A 30 de Junho de 2005 morreu Emidio Guerreiro, homem duma enorme probidade que nunca sofreu questionamento sério.

Por sua vontade expressa, o corpo veio de Guimarães para o Palácio da Maçonaria Portuguesa, na Rua do Grémio Lusitano.

Quiz que as cerimónias funebres não tivessem qualquer tipo de ostentação, não tivessem qualquer carácter religioso, pediu flores singelas, onde predominassem os cravos vermelhos e os brancos. Pediu para que qualquer simbolo, de qualquer religião, fosse banido das cerimóniais oficiais. Aceitava-as se alguém as usasse a titulo estritamente pessoal!

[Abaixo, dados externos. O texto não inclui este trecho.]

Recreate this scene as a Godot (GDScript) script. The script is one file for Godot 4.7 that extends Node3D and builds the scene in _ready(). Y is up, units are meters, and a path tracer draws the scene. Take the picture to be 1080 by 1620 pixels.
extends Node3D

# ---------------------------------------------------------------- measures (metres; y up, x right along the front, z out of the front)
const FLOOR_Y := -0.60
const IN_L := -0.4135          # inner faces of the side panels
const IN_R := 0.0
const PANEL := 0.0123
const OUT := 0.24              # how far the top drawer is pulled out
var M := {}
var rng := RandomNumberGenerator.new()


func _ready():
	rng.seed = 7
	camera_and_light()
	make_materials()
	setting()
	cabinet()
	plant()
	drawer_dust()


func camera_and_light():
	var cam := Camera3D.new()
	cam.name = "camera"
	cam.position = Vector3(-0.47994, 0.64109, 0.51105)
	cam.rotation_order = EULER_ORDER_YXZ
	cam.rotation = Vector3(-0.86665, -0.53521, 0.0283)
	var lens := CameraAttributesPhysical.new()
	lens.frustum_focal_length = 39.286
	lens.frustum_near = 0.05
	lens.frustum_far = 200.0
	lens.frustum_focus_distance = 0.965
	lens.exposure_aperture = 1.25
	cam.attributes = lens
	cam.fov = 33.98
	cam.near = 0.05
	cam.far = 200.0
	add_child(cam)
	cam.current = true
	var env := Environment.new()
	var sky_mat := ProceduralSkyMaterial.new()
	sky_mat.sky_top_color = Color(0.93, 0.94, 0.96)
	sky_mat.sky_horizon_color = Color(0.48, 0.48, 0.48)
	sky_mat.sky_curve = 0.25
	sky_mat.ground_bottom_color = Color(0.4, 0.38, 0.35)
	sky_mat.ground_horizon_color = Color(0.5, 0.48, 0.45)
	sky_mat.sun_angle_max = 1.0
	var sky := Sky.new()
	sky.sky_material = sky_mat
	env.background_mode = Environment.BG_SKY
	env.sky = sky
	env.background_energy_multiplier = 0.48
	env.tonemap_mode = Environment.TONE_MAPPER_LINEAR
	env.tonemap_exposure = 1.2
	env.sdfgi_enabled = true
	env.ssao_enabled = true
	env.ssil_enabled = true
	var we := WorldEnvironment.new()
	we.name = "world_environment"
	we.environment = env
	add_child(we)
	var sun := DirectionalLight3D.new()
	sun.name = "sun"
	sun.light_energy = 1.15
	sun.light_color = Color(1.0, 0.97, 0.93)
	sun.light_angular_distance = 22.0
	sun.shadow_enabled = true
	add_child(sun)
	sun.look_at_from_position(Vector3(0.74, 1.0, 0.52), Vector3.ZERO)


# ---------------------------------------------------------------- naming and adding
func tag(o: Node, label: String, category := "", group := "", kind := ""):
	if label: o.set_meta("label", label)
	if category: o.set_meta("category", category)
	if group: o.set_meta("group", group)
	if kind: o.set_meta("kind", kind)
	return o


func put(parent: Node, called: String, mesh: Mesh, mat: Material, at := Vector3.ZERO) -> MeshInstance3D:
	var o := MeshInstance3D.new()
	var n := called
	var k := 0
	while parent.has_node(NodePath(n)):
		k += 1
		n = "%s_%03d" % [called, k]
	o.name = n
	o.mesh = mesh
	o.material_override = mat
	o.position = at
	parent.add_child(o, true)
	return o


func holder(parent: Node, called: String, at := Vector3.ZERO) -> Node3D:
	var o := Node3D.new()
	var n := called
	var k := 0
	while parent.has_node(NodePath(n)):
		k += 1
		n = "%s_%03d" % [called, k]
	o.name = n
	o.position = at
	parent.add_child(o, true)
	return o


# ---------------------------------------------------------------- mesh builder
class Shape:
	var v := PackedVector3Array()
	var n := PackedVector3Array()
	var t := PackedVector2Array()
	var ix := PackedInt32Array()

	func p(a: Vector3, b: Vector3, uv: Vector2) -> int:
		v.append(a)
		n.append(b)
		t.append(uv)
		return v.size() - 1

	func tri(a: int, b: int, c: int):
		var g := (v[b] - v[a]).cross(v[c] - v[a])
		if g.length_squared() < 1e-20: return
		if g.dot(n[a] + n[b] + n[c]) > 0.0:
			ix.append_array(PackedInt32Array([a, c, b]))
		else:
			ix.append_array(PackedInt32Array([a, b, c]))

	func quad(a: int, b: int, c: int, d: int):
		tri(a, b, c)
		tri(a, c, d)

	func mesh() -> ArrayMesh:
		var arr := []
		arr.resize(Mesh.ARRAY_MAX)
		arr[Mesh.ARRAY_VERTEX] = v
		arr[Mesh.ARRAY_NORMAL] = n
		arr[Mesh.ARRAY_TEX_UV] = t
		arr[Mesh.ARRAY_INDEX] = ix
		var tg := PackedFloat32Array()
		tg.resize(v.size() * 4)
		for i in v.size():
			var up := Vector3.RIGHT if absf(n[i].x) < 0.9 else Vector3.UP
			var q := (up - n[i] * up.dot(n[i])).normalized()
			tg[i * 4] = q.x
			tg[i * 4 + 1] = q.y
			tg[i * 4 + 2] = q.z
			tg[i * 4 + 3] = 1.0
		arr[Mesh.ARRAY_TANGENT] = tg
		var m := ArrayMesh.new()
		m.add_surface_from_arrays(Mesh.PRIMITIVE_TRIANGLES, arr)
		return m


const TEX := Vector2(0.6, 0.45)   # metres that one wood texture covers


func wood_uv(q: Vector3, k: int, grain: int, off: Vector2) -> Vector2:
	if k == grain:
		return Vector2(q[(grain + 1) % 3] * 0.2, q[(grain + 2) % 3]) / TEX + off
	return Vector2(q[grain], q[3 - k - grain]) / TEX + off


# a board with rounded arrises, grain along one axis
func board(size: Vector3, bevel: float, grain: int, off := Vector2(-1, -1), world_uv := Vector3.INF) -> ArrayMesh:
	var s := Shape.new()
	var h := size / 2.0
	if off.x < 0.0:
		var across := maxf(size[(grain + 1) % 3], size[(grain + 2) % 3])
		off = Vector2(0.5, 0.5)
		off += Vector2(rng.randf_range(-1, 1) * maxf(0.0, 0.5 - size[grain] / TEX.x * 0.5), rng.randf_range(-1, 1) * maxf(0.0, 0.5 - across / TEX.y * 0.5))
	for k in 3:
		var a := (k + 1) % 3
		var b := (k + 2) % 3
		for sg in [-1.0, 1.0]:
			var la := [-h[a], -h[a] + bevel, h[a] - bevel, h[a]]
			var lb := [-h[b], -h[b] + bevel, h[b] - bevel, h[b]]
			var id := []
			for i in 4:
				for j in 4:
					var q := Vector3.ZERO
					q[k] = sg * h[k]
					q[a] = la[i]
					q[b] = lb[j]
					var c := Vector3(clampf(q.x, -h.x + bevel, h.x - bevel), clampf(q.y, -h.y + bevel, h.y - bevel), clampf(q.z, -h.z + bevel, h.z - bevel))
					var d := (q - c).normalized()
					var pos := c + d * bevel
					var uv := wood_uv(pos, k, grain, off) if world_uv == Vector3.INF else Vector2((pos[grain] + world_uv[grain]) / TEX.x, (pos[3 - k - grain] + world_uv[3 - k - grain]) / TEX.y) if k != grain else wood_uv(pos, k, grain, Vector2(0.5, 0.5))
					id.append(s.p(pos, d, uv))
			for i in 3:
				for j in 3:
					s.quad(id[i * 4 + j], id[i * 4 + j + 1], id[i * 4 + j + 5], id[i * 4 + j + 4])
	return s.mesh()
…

Pediu ainda que parassem o esquife na Sede da Associação 25 de Abril (da qual era sócio emérito) - para que ele pudesse honrar a gesta dos Capitães de Abril!

Antes de partir, assumiu várias decisões e disposições e, entre elas, uma que podem ser assumida como legenda de uma vida longa, digna e de uma riqueza ímpares.

Pagou num restaurante de Guimarães (a ementa foi escolhida por ele) um almoço para os amigos mais intimos, para ser realizado no sétimo dia do seu passamento. Exigiu tão somente que os amigos se reunissem em alegria, em franco e rico convivio e o recordassem - como se estivera entre eles!

Emidio Guerreiro, por muito ter vivido, era um optimista!

Apologista impenitente da trilogia da revolução francesa, e da maçonaria, Liberdade, Igualdade e Fraternidade, gostava de afirmar:

o século XIX foi o tempo da Igualdade;
o século XX foi o da Liberdade;
o século XXI há-de ser o século da Fraternidade!

Assim possa ser!

Que o exemplo deste cidadão, que gostava de dizer, citando Goethe, que todo o homem tem duas pátrias, " A sua e a da França!", possa florescer, dar frutos e ser estudado nos manuais da história - pelo muito que se lhe deve e pelo pouco que em vida lhe retribuímos!

Termino, recordando-me do poema que ele mais amava, "Ma Liberté" de Paul Eluard, dizendo-lhe, nem adeus, nem até amanhã, nem até sempre, simplesmente: LIBERDADE!